Note to John Swofford: they have far more violent sports than football over in Ireland. You're not impressing them, and you're certainly not impressing them with a 17-13 Georgia Tech-Boston College slap fight.
That being said, let's dig deeper into the other games. Most were typical early season creampuff feasts. I mean, kudos to Duke for maintaining its cross-town rivalry with NC Central and supporting a neighboring program, but honestly, a slate of opponents that includes William and Mary, Colgate, Tulane, Villanova and Richmond isn't a football slate, it's a road trip for Junior to check out places where he's going to get faced for four years and come out with a massive debt and a degree in Literature.

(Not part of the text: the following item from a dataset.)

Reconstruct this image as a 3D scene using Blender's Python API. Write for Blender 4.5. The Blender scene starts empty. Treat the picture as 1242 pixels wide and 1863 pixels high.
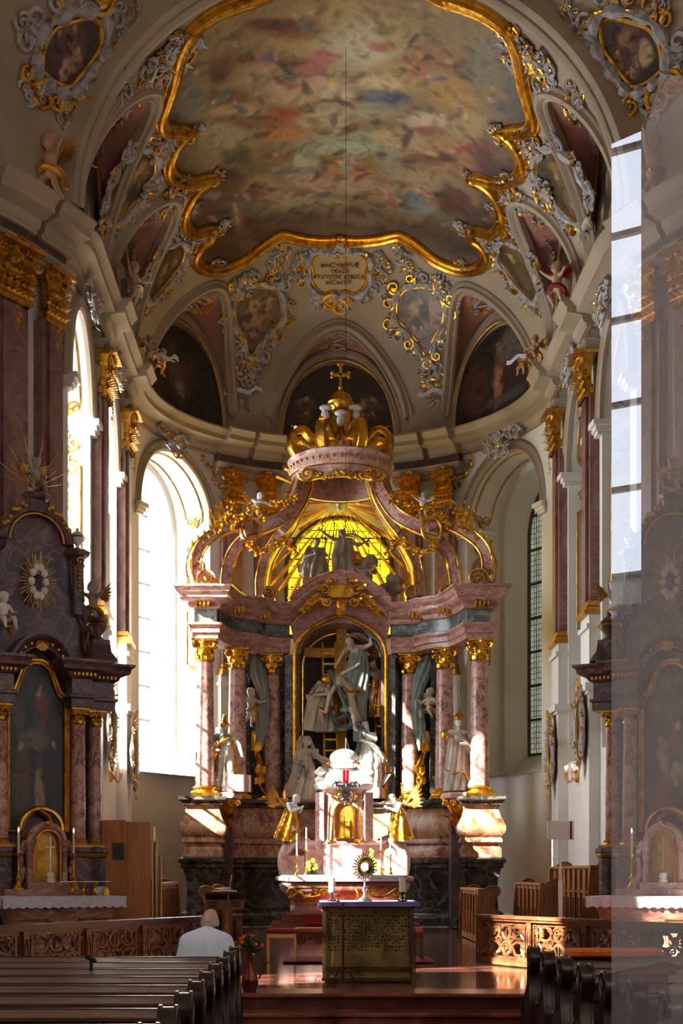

Wait. Did I mention that Richmond won? Oh, UVA. Never change.
(And Wake Forest, you're on notice. Only 7-3 over Tulane, the team the ACC annually passes around in the early season like a bong at a Phish tribute band concert? Not a good look.)
Full props, then, to UNC, Florida State and Auburn for taking on high-end opponents while the rest of the conference was munching on the equivalent of Biscuits'n'Gravy Lays. Of those three, Florida State presents the most interesting case. They were getting shoved all the field by Ole Miss for the first half, woke up in the third quarter when seemingly the entire Mississippi secondary got injured simultaneously, and then held on against a last-ditch comeback effort It's a quality win, but one is left wondering what would have happened if the Ole Miss team that started the game on the field was the same one that finished it.
Clemson, for its part, refused to Clemson and instead squeaked past Auburn. Exactly how good a win this is remains to be seen; the SEC as a whole had kind of a bad weekend, and if Auburn stumbles its way to something 4-8ish, a 6 point win is going to look less like a resume bullet and more like a close call against inferior competition.
And then there's UNC, playing Georgia. Every year UNC does this, every year the local media gets excited about how the Heels can make a statement in their opening game against a strong non-conference opponent, and seemingly every year they lay an egg. Last year, they flopped against a South Carolina team that was so bad Steve Spurrier quit mid-season rather than coach it a minute longer. This year, they played Georgia, and we've all seen this movie before.
Oh, and "we're not a member except we're totally a member except we're not sharing any television revenue with you" semi-conference-member Notre Dame handed Charlie Strong not only the game, but his first national ranking at Texas. Well done.